Any Questions?

Good question Debbie! Did everyone hear Debbie's question? (This is how I encourage my tragically shy Mexican students to ask questions, I make it a big deal and get all excited over it.) 

The question is how do I start? Generally it's all about the supplies. When I obtain a new object I'm always thinking what it could be made into. My head speeds along, picturing it in different configurations. These mate tops for example:

In case you have no idea what these are, here are some examples of mate (pronounced with the 'e' in 'let'):

The metal tops are just decorative.

I knew pretty much right away they would make good necklace focals. One tried and true design for me is the focal-with-dangling-element, so I naturally started wondering what to dangle. Also because just the round piece seemed... too round? I was also wondering what to do with the bazzilion stones I got while in Uruguay:

 And then went "DUH" and paired them together:
The Stone of Sisyphus.

 Generally, it's the supplies that begin the process, certainly not an abstract idea. To refer to the previous post, the "design principle" or color scheme reveals itself as I put different elements next to each other, take others away, and generally try different combinations. I think an artist is fascinated by what s/he can make his/her media do. So a musician is fascinated with sounds, an architect with cement and wood. etc. 
Inocciduous.My favorite thing of all is when two or more ideas come together. That is to say, I have a vague idea for what I'd like to do with one element and another idea about a  couple of beads when suddenly the light goes on and I realize I can combine the two. I had gotten the cord knowing it was good for pieces with strong focals. I had gotten the mate gourd tops as focals. I had gotten the gemstones as hanging stuff. Voila. But with all the gillions of odds and ends I have, this wasn't so clear to begin with. The key to these was to keep them simple, which is not easy for me.

Essomenic Graocracy.
Essomenic Graocracy.
While I was at it, I saw one of these wacky bulbous pearl drops lying about which I'd started to think were going to be too big for anything. Good thing it was out and visible because It was just big enough for a focal-centric piece. So another "technique" is to have tons of crap lying everywhere. If you keep your goodies in sight, you might be surprised at how a random element suddenly pairs with the piece you're working on. Generally if I have multiples of anything, I keep some out and tuck some away. This way, I know what I have without an avalanche of beads burying me each time I go into my work area. But I do forget and some drawer-rummaging is always good. 
Lol- I love how my tone is of utmost seriousness here. Like everyone should do it the way I do.
In any case, thanks for the question Debbie. (By the way, nice new avatar- though I do miss feeling like you were specifically flirting with me whenever I saw your old one. You tease.)
Happy 4th y'all.


~Debi said...

Another great post! Thank you for answering my question. I mostly start with a supply screaming "I want to be made into this!" as well. Sometimes though I do have a concept of what I want to make... a piece for a purpose, such as a talisman type necklace.

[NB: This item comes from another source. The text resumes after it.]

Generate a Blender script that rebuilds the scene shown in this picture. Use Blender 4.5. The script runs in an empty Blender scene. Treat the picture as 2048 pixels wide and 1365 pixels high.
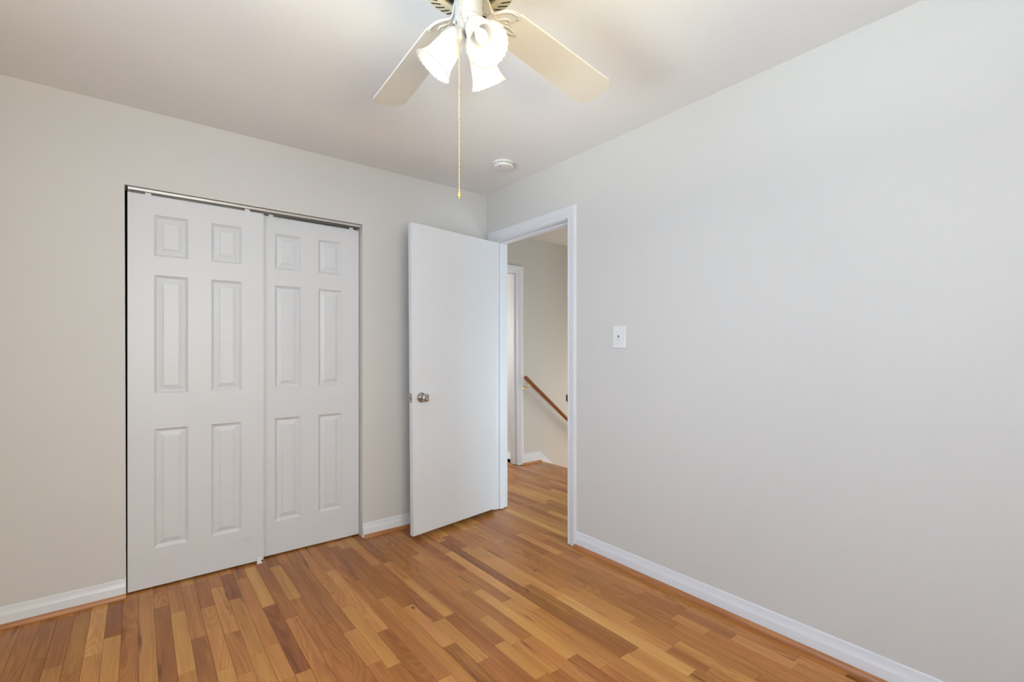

And yes, of course I was flirting with just you with my avatar ;) Now everyone knows! *blush*

Jackie said...

Oh Fanci, thank you so much for sharing, you're a great teacher! I'm a bit overwhelmed with all this new insight. I did my homework and that certainly turned on some lights for me. You really should consider teaching an online course. Now if I could figure out how to set up Etsy and Blogger I'll be good to go.
...Jackie xo

betweenreader said...

I think you have to admit Ms. Fanci, that part of your process is in the recognition of the objects. You know how they pull on you, even before you know what you can do with them? Thanks for the hint about keeping them visible, but how do I get in and out of the room?

Little Brown Sparrow said...

"Generally, it's the supplies that begin the process, certainly not an abstract idea."

YES. I've never made anything from a previous design in my head. It's usually just about sitting down, spreading all the bits out in front of you and then just playing. Sometimes I can take up to 3 hours or even a few days before I'm happy with a design. But it helps to have a big a work surface as you can manage and ideally one you don't have to clean off (ie not the kitchen table) so you can leave it to stew for days. Unless you live on your own, which I did not long ago and so the kitchen table was covered in mixed media for about a month. But I got lots done!

I love that your combining your natural teaching vibe with your art. You're a gem!